Я по глупости отговорил родственников Макмиллиана от присутствия на прениях, поскольку знал, что поднятые вопросы будут в основном малопонятными для непосвященных, а фактов будет обсуждаться мало. «Группе поддержки» пришлось бы отпрашиваться с работы и проделать долгий путь до Монтгомери, чтобы присутствовать на прениях, назначенных на раннее утро. Поскольку у каждой стороны было лишь по тридцать минут для представления своей позиции, я думал, что овчинка не стоит выделки. Усаживаясь на место после своего выступления, я уже жалел об этом решении. Я бы сейчас с благодарностью увидел сочувственные лица в зале, которые сигнализировали бы суду, что это дело – не такое, как другие; но ни одного такого лица там не было.

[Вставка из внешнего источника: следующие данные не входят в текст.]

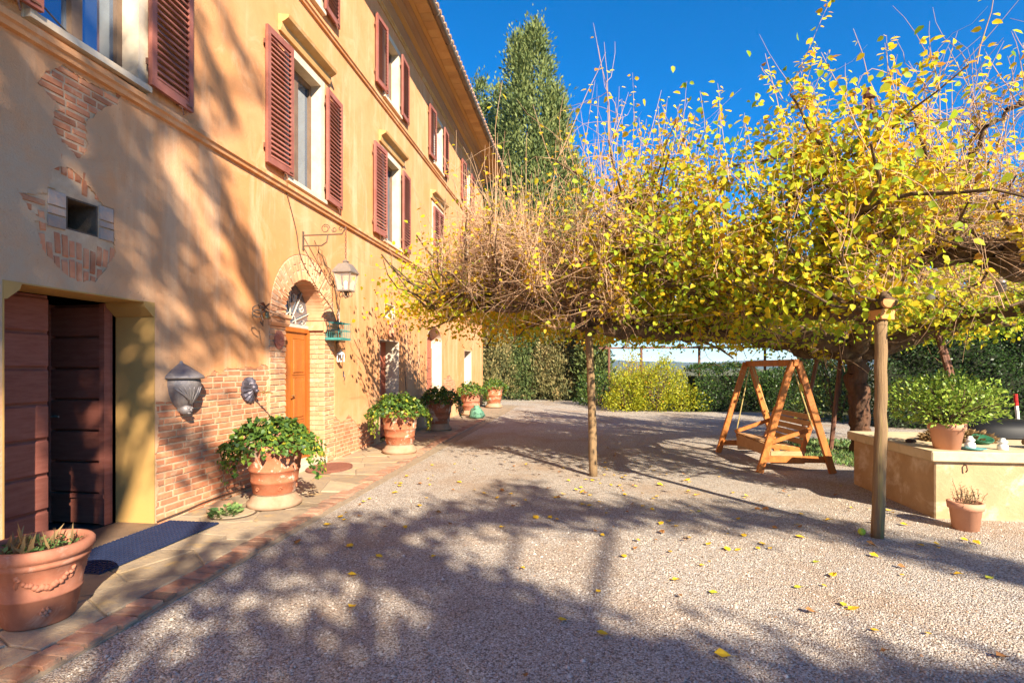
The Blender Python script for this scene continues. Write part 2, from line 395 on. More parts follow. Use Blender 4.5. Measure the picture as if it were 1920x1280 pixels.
class MB:
    def __init__(s):
        s.v, s.f = [], []
    def add(s, V, F):
        n = len(s.v)
        s.v += [tuple(q) for q in V]
        s.f += [tuple(i + n for i in q) for q in F]
        return s
    def box(s, a, b):
        (x0, y0, z0), (x1, y1, z1) = a, b
        return s.add([(x0, y0, z0), (x1, y0, z0), (x1, y1, z0), (x0, y1, z0), (x0, y0, z1), (x1, y0, z1), (x1, y1, z1), (x0, y1, z1)],
                     [(0, 3, 2, 1), (4, 5, 6, 7), (0, 1, 5, 4), (1, 2, 6, 5), (2, 3, 7, 6), (3, 0, 4, 7)])
    def bar(s, p, q, w, h, up=(0, 0, 1)):
        """rectangular bar from p to q, w across, h along 'up'"""
        p, q = Vector(p), Vector(q)
        t = (q - p).normalized()
        u = Vector(up)
        sd = t.cross(u)
        if sd.length < 1e-4:
            sd = t.cross(Vector((1, 0, 0)))
        sd.normalize()
        u = sd.cross(t).normalized()
        V = [c + sd * (i * w / 2) + u * (j * h / 2) for c in (p, q) for i, j in ((-1, -1), (1, -1), (1, 1), (-1, 1))]
        return s.add(V, [(0, 1, 2, 3), (7, 6, 5, 4), (0, 4, 5, 1), (1, 5, 6, 2), (2, 6, 7, 3), (3, 7, 4, 0)])
    def lathe(s, prof, n=32, c=(0, 0, 0), sx=1, sy=1, a0=0, a1=2 * math.pi):
        full = abs(a1 - a0 - 2 * math.pi) < 1e-6
        m = n if full else n + 1
        V = []
        for r, z in prof:
            for i in range(m):
                a = a0 + (a1 - a0) * i / n
                V.append((c[0] + r * math.cos(a) * sx, c[1] + r * math.sin(a) * sy, c[2] + z))
        F = []
        for k in range(len(prof) - 1):
            for i in range(n):
                j = (i + 1) % m
                F.append((k * m + i, k * m + j, (k + 1) * m + j, (k + 1) * m + i))
        return s.add(V, F)
    def tube(s, pts, rad, n=6, cap=True):
        pts = [Vector(q) for q in pts]
        rad = rad if hasattr(rad, '__len__') else [rad] * len(pts)
        V = []
        prev = None
        for i, q in enumerate(pts):
            t = (pts[min(i + 1, len(pts) - 1)] - pts[max(i - 1, 0)])
            t = t.normalized() if t.length > 1e-9 else Vector((0, 0, 1))
            if prev is None:
                ref = Vector((0, 0, 1)) if abs(t.z) < 0.9 else Vector((1, 0, 0))
                a = t.cross(ref).normalized()
            else:
                a = (prev - t * prev.dot(t))
                a = a.normalized() if a.length > 1e-6 else t.orthogonal().normalized()
            prev = a
            b = t.cross(a)
            for k in range(n):
                an = 2 * math.pi * k / n
                V.append(q + (a * math.cos(an) + b * math.sin(an)) * rad[i])
        F = [(i * n + k, i * n + (k + 1) % n, (i + 1) * n + (k + 1) % n, (i + 1) * n + k) for i in range(len(pts) - 1) for k in range(n)]
        if cap:
            F += [tuple(range(n - 1, -1, -1)), tuple(range((len(pts) - 1) * n, len(pts) * n))]
        return s.add(V, F)
    def prism(s, poly, axis_from, axis_to, mapf):
        """extrude a 2D polygon; mapf(a, b, t) -> 3D point"""
        n = len(poly)
        V = [mapf(a, b, axis_from) for a, b in poly] + [mapf(a, b, axis_to) for a, b in poly]
        F = [tuple(range(n - 1, -1, -1)), tuple(range(n, 2 * n))] + [(i, (i + 1) % n, n + (i + 1) % n, n + i) for i in range(n)]
        return s.add(V, F)
    def mesh(s, name, mat, smooth=False, bevel=0):
        me = bpy.data.meshes.new(name)
        me.from_pydata(s.v, [], s.f)
        me.materials.append(M[mat] if isinstance(mat, str) else mat)
        if smooth:
            me.polygons.foreach_set('use_smooth', [True] * len(me.polygons))
        import bmesh
        bm = bmesh.new()
        bm.from_mesh(me)
        bmesh.ops.recalc_face_normals(bm, faces=bm.faces)
        if bevel:
            bmesh.ops.bevel(bm, geom=[e for e in bm.edges], offset=bevel, segments=1, affect='EDGES', clamp_overlap=True)
        bm.to_mesh(me)
        bm.free()
        me.update()
        return me
    def build(s, name, mat, parent=None, world_verts=False, smooth=False, bevel=0, **kw):
        return link(name, s.mesh(name, mat, smooth, bevel), parent, world_verts=world_verts, **kw)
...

Затем помощник генерального прокурора представил аргументы штата (дела о тяжких преступлениях вел генеральный прокурор, а не местный окружной прокурор). Адвокат штата заявил, что это было самое обычное тяжкое убийство и что смертный приговор был вынесен обоснованно. После прений у меня все еще оставалась надежда, что суд отменит осуждение и приговор, поскольку в их обосновании столь явно не хватало надежных фактов. Закон штата требовал достоверного подтверждения для показаний сообщника в деле об убийстве, а в деле Уолтера такового попросту не было. Я верил, что суду будет трудно утвердить приговор при таких мизерных доказательствах. И ошибался.
Я приехал в тюрьму, чтобы сообщить эту новость своему клиенту. Пока я объяснял ситуацию, Уолтер ничего не говорил, но на лице его застыло странное выражение отчаяния. Я пытался подготовить его к возможности, что могут потребоваться годы, чтобы отменить его приговор, но он слишком сильно надеялся на это слушание.
– Они никогда не признают ошибку, – мрачно сказал он. – Они знают, что я этого не делал. Они просто не могут признать, что были неправы, не могут позволить себе выглядеть плохо.
– Мы ведь только начинаем, Уолтер, – возразил я. – Еще многое предстоит сделать, и мы заставим их взглянуть фактам в лицо.
Я говорил правду: нам действительно нужно было двигаться дальше. Наш план состоял в том, чтобы потребовать от апелляционного суда по уголовным делам пересмотра его собственного решения, а если и этот путь окажется тупиковым, то требовать пересмотра в Верховном суде Алабамы. И еще: мы обнаружили дополнительные доказательства невиновности Уолтера.
После подачи апелляционной жалобы я продолжал интенсивно расследовать дело. Если бы мы не выдвинули такого количества новых доказательств невиновности Уолтера, думаю, постановление суда было бы еще более сокрушительным. Перед отъездом из тюрьмы я сказал Уолтеру:
– Они не знают того, что теперь знаем мы о вашей невиновности. Как только мы представим им новые доказательства, они станут думать по-другому.
Моя надежда была искренней, несмотря на все, что уже успело случиться. Но я недооценивал то сопротивление, с которым нам предстояло столкнуться.
Мне наконец удалось нанять дополнительных адвокатов для нашей организации, в результате чего у меня освободилось больше времени на расследование дела Уолтера. Одним из новых коллег был Майкл О’Коннор, недавний выпускник Йельской юридической школы. Его отличала настоящая страсть помогать людям, попавшим в беду, которую питали воспоминания о собственных жизненных трудностях, перенесенных в юном возрасте. Сын ирландских эмигрантов, Майкл вырос в пригороде Филадельфии, в районе, населенном в основном рабочим классом. Когда его друзья в школе начали экспериментировать с тяжелыми наркотиками, Майк пошел на поводу у большинства и вскоре приобрел зависимость от героина. Его жизнь превратилась в кошмар наркозависимости и хаоса, усугубленный растущим риском умереть от передозировки. В течение нескольких лет он безвольно дрейфовал от одного кризиса к другому, пока наконец от передозировки не умер его близкий друг. Эта трагедия мотивировала О’Коннора постепенно выкарабкаться, вернувшись к трезвости. Все это мучительное время родители были рядом. Они помогли ему наладить жизнь и снова вернуться в колледж. В Пенсильванском университете Майкл показал себя блестяще и окончил его с отличием. Академические успехи позволили ему поступить в Йельскую юридическую школу, но он по-прежнему болел душой за всю ту надломленность, которую видел в годы, проведенные «на улице».
Тот факт, что обвинения против Хукса были сняты в обмен на сотрудничество с властями, был информацией, которую штат был обязан раскрыть защите. Но, разумеется, этого не сделали.